Captain John Smith and His Adventures
This man is one of the most interesting characters in the early history of our country. He was a great boaster, and most of his associates did not like him. He had been a wanderer in many parts of the world, and had any number of stories to tell of his wonderful adventures. Probably some of those stories were true and many fiction. Be that as it may, he was an energetic and brave man, and the very one to save the perishing settlers. He made every man work, and none wrought harder than himself. As a consequence matters began to mend at once.
Obeying his orders in London, Captain Smith, when it seemed prudent to do so, spent much of his time in exploring the streams that flowed into the James. It must not be forgotten that it was still believed in Europe that America formed a part of Asia, and that no one needed to penetrate far into the interior to reach that country.
On one of these voyages Captain Smith was taken prisoner by the Indians, who led him before their chief Powhatan. The chief decided that he must be put to death, and, with his hands tied together, he was placed on the ground, with his head resting on two big stones. Then one of the warriors stepped forward to dash out his brains with a club. At that moment Pocahontas, the young daughter of the chief, ran forward, and, throwing her arms around the head of Smith, begged her father to spare his life. The chief consented, and the prisoner was set free and returned to Jamestown. Such is the story which Captain Smith told after the death of Pocahontas in England, which she had visited with her husband, an Englishman named Rolfe, and it can never be known whether the incident was true or not. Some years later Smith was so badly injured by the explosion of gunpowder that he had to return to England for treatment. There he died in 1631. His invaluable services in this country have led historians to regard him as the saviour of the Virginia colony.
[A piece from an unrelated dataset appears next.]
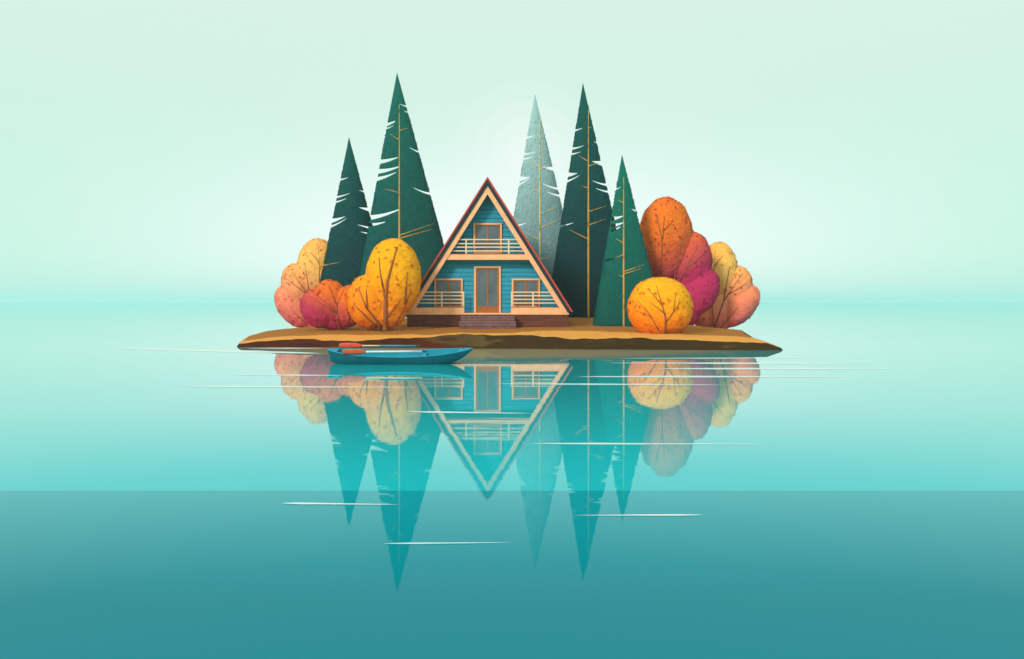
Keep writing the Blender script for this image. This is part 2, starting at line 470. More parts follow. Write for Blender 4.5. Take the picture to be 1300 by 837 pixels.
def conifer(label, apex, lslope, rslope, ybase, D, trunkx, ytop, slits, branches, mat, bmat, group, ry=.48, tr=.075):
    ax, ay = apex; bl = ax - lslope * (ybase - ay); br = ax + rslope * (ybase - ay)
    s = D / F
    A = W(ax, ay, D); BL = W(bl, ybase, D); BR = W(br, ybase, D)
    root_x = W(trunkx, ybase, D).x; gzz = gz(root_x, D)
    root = empty('conifer', (root_x, D, gzz - .05), label, 'tree', group)
    # crown core: flattened cone
    SEG, RG = 40, 46
    bm = bmesh.new(); rings = []
    cxb = (BL.x + BR.x) / 2; rxb = (BR.x - BL.x) / 2
    for i in range(RG):
        t = i / RG; z = lerp(BL.z, A.z, t); cx = lerp(cxb, A.x, t); rx = rxb * (1 - t)
        rings.append([bm.verts.new((cx + rx * math.cos(q), D + rx * ry * math.sin(q), z)) for q in [2 * math.pi * k / SEG for k in range(SEG)]])
    tip = bm.verts.new(A)
    for r0, r1 in zip(rings, rings[1:]):
        for k in range(SEG): bm.faces.new((r0[k], r0[(k+1) % SEG], r1[(k+1) % SEG], r1[k]))
    for k in range(SEG): bm.faces.new((rings[-1][k], rings[-1][(k+1) % SEG], tip))
    bm.faces.new(rings[0][::-1])
    bmesh.ops.recalc_face_normals(bm, faces=bm.faces)
    me = bpy.data.meshes.new('core'); bm.to_mesh(me); bm.free()
    core = bpy.data.objects.new('core', me); COL.objects.link(core)
    # gaps between the boughs
    if slits:
        cb = bmesh.new()
        for (x0, y0, x1, y1, w0, w1, bend) in slits:
            n = 7; up = []; dn = []
            for k in range(n + 1):
                t = k / n; px = lerp(x0, x1, t); py = lerp(y0, y1, t) + bend * math.sin(math.pi * t)
                w = lerp(w0, w1, t) * .5 + .25 * (1 - t)
                up.append((px, py - w)); dn.append((px, py + w))
            poly = up + dn[::-1]
            for_d = []
            for dd in (D - 4.5, D + 4.5):
                for_d.append([cb.verts.new(W(px, py, dd)) for px, py in poly])
            a, b = for_d; m = len(poly)
            cb.faces.new(a); cb.faces.new(b[::-1])
            for k in range(m): cb.faces.new((a[k], b[k], b[(k+1) % m], a[(k+1) % m]))
        bmesh.ops.recalc_face_normals(cb, faces=cb.faces)
        cme = bpy.data.meshes.new('cut'); cb.to_mesh(cme); cb.free()
        cut = bpy.data.objects.new('cut', cme); COL.objects.link(cut)
        md = core.modifiers.new('b', 'BOOLEAN'); md.operation = 'DIFFERENCE'; md.solver = 'EXACT'; md.use_self = True; md.object = cut
        me2 = eval_mesh(core); bpy.data.objects.remove(cut)
    else: me2 = eval_mesh(core)
    bpy.data.objects.remove(core)
    vs, tr_ = mesh_arrays(me2)
    bvh = BVHTree.FromPolygons([V(v) for v in vs.tolist()], tr_.tolist())
    p, n = scatter(me2, 75)
    # boughs sit in soft tiers
    per = .36
    ph = (p[:, 2] % per) / per
    keep = rng.random(len(p)) < (.5 + .5 * ph)
    # keep the lower end and the gap walls bare
    keep &= (n[:, 2] > -.6) & (n[:, 2] < .75)
    p, n = p[keep], n[keep]
    # no needles hanging across the gaps
    ppx = p[:, 0] / p[:, 1] * F + CX; ppy = HY - (p[:, 2] - HC) / p[:, 1] * F
    ok = np.ones(len(p), bool)
    for (x0, y0, x1, y1, w0, w1, bend) in slits:
        t = (ppx - x0) / (x1 - x0); yy = y0 + (y1 - y0) * t + bend * np.sin(np.pi * np.clip(t, 0, 1)); w = w0 + (w1 - w0) * t
        ok &= ~((t > -.1) & (t < 1.02) & (np.abs(ppy - yy) < w * .5 + 1.7))
    p, n = p[ok], n[ok]
    z0, z1 = BL.z, A.z
    fade = np.clip((z1 - p[:, 2]) / (z1 - z0) * 5, .25, 1)
    q = leaf_faces(p, n, .26, .085, .15, True, .03)
    q = q.reshape(-1, 4, 3); c = q.mean(1, keepdims=True); q = c + (q - c) * fade[:, None, None]
    q[:, :, 2] = np.minimum(q[:, :, 2], z1)
    q = q.reshape(-1, 3)
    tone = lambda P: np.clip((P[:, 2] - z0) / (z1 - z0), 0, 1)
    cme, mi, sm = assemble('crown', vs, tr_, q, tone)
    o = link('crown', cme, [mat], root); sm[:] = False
    finish(cme, np.zeros_like(mi), sm)
    # trunk: up the open face of the tree and down into the ground
    tz = []
    base = W(trunkx, ybase, D)
    if trunkx and ytop:
        pts = surf_path(bvh, [(trunkx, ytop), (trunkx, ybase - 2)], 30, clear=.02)
        foot = V((pts[-1].x, pts[-1].y, gz(pts[-1].x, pts[-1].y) - .1)); pts.append(foot)
        m = MB(); m.tube(pts, [lerp(tr * .3, tr, min(1, (k + 1) / len(pts) * 1.6)) for k in range(len(pts))], 8)
        m.build('trunk', bmat, root, smooth=True)
    else:
        b = V((base.x, D, gz(base.x, D) - .1)); m = MB(); m.tube([b, b + V((0, 0, 2.5))], [.2, .15], 8); m.build('trunk', bmat, root, smooth=True)
    for (x0, y0, x1, y1) in branches:
        pts = surf_path(bvh, [(x0, y0), (x1, y1)], 7, clear=.02)
        if pts is None: continue
        m = MB(); m.tube(pts, [lerp(tr * .62, tr * .16, k / 7) for k in range(8)], 6); m.build('branch', bmat, root, smooth=True)
    bpy.data.meshes.remove(me2)
    return root

G = 'conifers around the cabin'
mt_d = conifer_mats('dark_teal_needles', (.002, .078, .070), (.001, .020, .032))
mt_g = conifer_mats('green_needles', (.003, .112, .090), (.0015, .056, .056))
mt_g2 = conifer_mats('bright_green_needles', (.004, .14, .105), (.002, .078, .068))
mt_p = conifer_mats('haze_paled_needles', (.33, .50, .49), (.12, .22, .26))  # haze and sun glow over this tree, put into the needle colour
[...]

The most woeful blow that was struck the American colonies was in August, 1619, when a Dutch ship sailed up the James and sold twenty negroes, kidnapped in Africa, to the colonists as slaves. It was thus that African slavery was introduced into this country, bringing in its train more sorrow, suffering, desolation, and death than pen can describe or imagination conceive. The institution became legal in all the colonies, and the ships of New England, as well as those of old England, were actively engaged for many years in the slave trade.